By combining the treatments for wood and iron, the treatment of the pulley was speeded up.

Once the electrolysis had been completed the final stages of the wood treatment had to be carried out.  The drying process:  the removal of the water from the pulley.

Pulley ready for freezing

Normally freeze drying is used to do this.  Freeze drying is the gentlest way of removing the water.  Once the pulley had finished the electrolytic treatment, it was frozen.  It was then weighted and placed in the freeze drier. The freeze drier sublimates the frozen water from ice to air.  A vacuum pump pulls the air from the drying chamber, and the super cooled water vapour condenses in the condensing chamber.  In this way the water is removed slowly from the wood, so that just the sugar remains to support the wood.

This process can take several weeks; during the process the wood is weighted.  Once it shows a consistent weight, the treatment is finished.

Finally the iron portions of the pulley that had been stabilized with electrolysis needed to be protected with tannic acid.  A mild solution of tannic acid was brushed onto the surfaces of the metal, protecting it from further corrosion.

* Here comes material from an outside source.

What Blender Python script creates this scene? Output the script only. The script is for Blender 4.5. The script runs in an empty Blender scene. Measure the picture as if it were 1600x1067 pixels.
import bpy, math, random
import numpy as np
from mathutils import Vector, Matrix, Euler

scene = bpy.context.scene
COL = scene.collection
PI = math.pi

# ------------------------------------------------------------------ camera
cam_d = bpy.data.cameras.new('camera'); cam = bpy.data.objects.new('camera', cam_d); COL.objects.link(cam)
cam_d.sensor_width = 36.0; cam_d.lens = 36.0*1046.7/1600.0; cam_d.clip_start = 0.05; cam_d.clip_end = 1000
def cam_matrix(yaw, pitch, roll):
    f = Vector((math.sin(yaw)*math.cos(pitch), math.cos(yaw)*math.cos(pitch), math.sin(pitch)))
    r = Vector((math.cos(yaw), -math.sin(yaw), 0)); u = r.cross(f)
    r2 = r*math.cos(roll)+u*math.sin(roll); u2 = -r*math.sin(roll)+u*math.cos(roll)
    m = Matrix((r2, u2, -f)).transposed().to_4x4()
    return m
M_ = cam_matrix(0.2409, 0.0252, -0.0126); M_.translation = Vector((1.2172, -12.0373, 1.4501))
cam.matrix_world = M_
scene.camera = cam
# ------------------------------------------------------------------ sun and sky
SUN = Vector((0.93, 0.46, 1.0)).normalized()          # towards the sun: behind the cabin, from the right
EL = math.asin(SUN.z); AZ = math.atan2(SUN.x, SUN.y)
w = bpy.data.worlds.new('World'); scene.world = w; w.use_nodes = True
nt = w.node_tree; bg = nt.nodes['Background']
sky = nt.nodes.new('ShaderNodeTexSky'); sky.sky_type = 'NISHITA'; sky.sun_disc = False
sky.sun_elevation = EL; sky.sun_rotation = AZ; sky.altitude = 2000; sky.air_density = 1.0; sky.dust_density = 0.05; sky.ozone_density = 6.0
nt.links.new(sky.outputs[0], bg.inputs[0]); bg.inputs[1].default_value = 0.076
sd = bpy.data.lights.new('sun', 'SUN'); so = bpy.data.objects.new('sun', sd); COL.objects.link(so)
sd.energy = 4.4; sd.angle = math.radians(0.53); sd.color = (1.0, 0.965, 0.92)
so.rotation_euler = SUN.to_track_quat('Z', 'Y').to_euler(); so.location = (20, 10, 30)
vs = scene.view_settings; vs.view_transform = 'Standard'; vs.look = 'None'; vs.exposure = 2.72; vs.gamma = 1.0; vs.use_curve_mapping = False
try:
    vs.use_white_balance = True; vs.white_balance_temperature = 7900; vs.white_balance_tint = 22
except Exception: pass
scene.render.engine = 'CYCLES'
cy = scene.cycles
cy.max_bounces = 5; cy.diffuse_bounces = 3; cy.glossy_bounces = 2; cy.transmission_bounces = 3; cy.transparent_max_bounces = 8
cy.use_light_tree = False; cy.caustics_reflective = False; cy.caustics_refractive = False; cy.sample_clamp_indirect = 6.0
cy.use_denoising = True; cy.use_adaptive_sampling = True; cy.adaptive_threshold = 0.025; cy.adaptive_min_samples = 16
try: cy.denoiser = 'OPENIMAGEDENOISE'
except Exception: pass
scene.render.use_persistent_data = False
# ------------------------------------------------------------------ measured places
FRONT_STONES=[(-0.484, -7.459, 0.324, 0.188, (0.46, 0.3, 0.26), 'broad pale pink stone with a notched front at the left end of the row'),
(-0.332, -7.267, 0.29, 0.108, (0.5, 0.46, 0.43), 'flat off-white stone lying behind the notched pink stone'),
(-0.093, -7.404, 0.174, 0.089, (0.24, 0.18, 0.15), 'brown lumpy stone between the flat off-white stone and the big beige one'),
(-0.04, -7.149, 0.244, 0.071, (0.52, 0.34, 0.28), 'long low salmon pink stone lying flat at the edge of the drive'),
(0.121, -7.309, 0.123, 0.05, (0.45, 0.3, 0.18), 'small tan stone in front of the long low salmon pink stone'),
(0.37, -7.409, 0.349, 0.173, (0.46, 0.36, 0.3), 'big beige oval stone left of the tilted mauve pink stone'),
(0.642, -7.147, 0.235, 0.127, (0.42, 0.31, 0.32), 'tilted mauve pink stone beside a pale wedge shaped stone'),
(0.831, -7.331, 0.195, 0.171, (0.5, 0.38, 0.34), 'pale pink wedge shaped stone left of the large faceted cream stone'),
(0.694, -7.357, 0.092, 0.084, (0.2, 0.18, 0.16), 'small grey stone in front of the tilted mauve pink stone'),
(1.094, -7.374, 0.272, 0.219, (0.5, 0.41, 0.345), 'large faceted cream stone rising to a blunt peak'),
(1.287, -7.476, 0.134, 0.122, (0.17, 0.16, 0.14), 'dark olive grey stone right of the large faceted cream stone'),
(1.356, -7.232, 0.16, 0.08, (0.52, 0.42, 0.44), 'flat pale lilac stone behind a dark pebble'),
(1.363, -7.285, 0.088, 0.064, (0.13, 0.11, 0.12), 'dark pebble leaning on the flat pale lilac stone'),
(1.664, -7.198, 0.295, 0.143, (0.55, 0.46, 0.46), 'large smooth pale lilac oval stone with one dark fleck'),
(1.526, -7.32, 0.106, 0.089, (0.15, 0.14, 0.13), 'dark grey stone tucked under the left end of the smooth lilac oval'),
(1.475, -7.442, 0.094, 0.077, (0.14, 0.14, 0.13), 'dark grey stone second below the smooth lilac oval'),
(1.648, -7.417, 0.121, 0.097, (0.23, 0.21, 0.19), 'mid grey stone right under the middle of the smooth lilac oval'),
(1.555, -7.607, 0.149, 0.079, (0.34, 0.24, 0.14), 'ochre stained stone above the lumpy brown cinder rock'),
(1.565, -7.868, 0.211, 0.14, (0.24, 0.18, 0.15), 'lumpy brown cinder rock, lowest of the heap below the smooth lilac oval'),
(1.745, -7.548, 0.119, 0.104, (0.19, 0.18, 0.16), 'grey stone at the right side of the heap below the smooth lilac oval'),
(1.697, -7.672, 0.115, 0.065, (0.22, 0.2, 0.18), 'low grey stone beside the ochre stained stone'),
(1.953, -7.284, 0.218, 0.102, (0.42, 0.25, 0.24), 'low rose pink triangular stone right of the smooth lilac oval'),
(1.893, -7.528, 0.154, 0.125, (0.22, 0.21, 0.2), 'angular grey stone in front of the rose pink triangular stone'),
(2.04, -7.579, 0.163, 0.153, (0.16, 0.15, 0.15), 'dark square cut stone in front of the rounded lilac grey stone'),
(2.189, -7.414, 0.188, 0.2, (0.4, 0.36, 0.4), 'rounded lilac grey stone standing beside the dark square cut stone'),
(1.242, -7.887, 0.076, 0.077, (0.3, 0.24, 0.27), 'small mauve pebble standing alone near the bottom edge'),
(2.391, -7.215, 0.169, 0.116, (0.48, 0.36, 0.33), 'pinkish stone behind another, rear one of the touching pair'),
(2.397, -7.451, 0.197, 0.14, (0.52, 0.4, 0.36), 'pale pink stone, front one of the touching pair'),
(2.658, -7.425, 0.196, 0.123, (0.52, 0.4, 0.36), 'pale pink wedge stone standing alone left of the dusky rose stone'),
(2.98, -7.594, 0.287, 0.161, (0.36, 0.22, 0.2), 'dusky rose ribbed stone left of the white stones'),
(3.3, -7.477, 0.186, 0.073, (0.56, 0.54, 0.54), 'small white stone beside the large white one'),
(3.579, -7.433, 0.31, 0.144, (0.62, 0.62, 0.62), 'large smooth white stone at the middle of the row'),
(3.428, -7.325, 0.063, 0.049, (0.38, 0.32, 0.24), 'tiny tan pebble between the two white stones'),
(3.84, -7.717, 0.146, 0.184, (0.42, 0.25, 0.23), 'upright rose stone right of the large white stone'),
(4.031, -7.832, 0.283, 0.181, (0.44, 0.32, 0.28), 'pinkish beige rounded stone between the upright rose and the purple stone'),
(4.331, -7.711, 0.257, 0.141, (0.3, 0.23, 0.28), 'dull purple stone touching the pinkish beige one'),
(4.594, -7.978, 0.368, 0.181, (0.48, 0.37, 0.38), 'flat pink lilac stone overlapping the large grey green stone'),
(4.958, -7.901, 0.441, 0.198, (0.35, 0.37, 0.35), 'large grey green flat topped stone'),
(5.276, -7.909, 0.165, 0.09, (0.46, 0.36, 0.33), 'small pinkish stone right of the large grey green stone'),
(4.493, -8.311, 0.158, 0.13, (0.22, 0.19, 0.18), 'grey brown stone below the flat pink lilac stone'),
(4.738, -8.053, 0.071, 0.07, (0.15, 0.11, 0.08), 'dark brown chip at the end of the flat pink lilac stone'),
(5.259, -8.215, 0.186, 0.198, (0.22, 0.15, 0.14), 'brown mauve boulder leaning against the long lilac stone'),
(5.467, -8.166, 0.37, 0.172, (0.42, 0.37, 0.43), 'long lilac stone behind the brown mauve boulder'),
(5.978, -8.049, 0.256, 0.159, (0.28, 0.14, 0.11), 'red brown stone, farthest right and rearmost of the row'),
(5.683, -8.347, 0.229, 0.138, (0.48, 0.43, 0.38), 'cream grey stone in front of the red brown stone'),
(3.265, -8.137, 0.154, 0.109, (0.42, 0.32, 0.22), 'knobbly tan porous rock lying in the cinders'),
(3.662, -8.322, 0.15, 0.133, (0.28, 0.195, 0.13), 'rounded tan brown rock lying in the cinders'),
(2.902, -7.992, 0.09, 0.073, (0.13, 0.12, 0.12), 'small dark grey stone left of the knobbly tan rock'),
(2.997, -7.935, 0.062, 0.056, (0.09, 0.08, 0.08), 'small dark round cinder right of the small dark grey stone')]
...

Pulley after tannic acid treatment

During treatment and after

During treatment and after

Once the treatment was completed a report was generated showing the changes to the pulley from before and after treatment.  Because the wood was impregnated with sugar and the metal had been electrolytically treated, it is important to keep the pulley in an environment that is controlled and stable between 45-50% relative humidity.  At this level both the wood and the metal are protected from further damage. They need a constant and controlled environment to remain in a stable condition.